Thursday, 25 September 2014

Review: Saucy Jack and the Space Vixens!

by Charlie Albuery





In a dive bar somewhere deep in the belly of Edinburgh at around half eleven at night, I may have expected to happen across many things, the best theatrical experience of my life was not one of them. Never have I been so wrong….

This was what I can only truly describe as something akin to Rocky Horror’s guide to the galaxy; it was Saucy Jack and the Space Vixens.


Allow to me explain: Saucy Jack and the Space Vixens is a cult science-fiction musical reminiscent of The Rocky Horror Show, with more immersive elements. The story revolves around a cabaret club called ‘Saucy Jack's’, in which each of the performers become the victims of a brutal serial killer as they try to leave for better things elsewhere. This sets the stage for the Space Vixens, all-female intergalactic police who gain their power from their belief in the power of disco and exuberantly glittered boots (it’s mental, I know), to infiltrate Saucy Jack’s and investigate these murders. The soundtrack melds pure 80s disco with elements of classic musical, theatre scores and a dabbling of jazz, an eclectic combination that had every member of the audience up and dancing by the end (when they’re openly encouraged to by the actors).

Despite its bizarre nature, the play has drawn some legitimate talent and seen genuine financial success over the years. There was a successful, although short-lived, West End run in 2006 starring Faye Tozer and choreographed by Bruno Tonioli.
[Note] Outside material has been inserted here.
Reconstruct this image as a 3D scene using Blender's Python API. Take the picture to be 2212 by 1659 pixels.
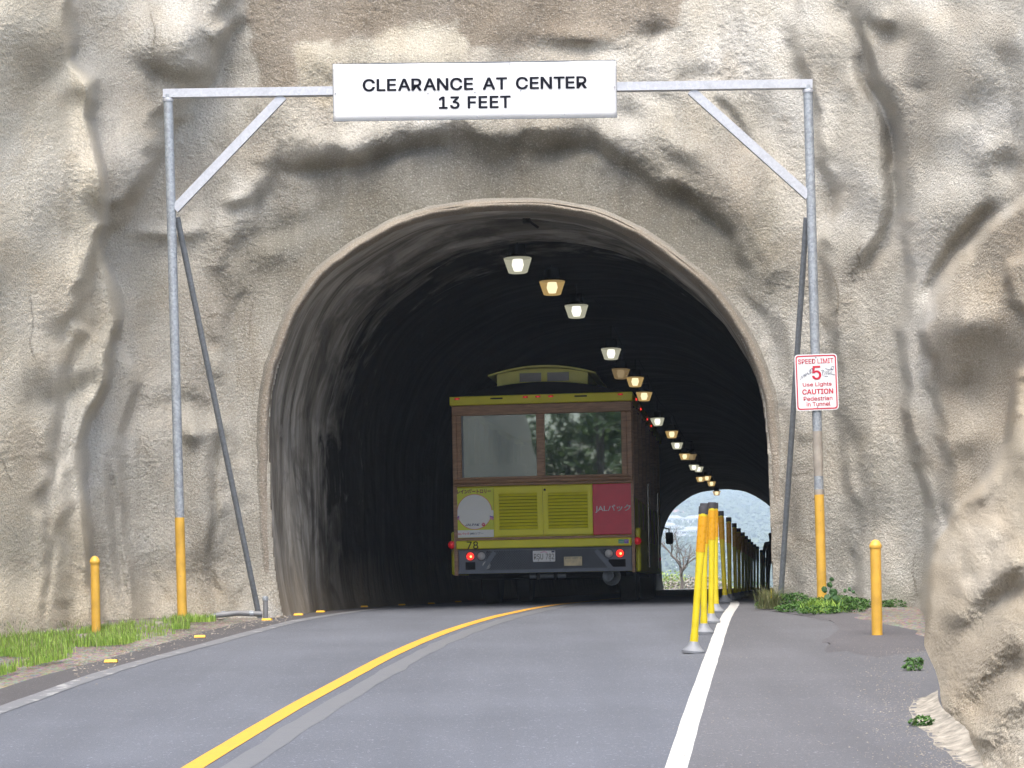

The true genius of the play for me lies in how the cast interact with the audience as if the audience were patrons of the club in which the musical is set. This really draws the audience into the madness and jumble of pure energy and joy all around them, certainly justifying the show’s cult appeal.

If you’re ever offered an opportunity to see, or even be a part of, a production of Saucy Jack, I could not recommend more that you take it.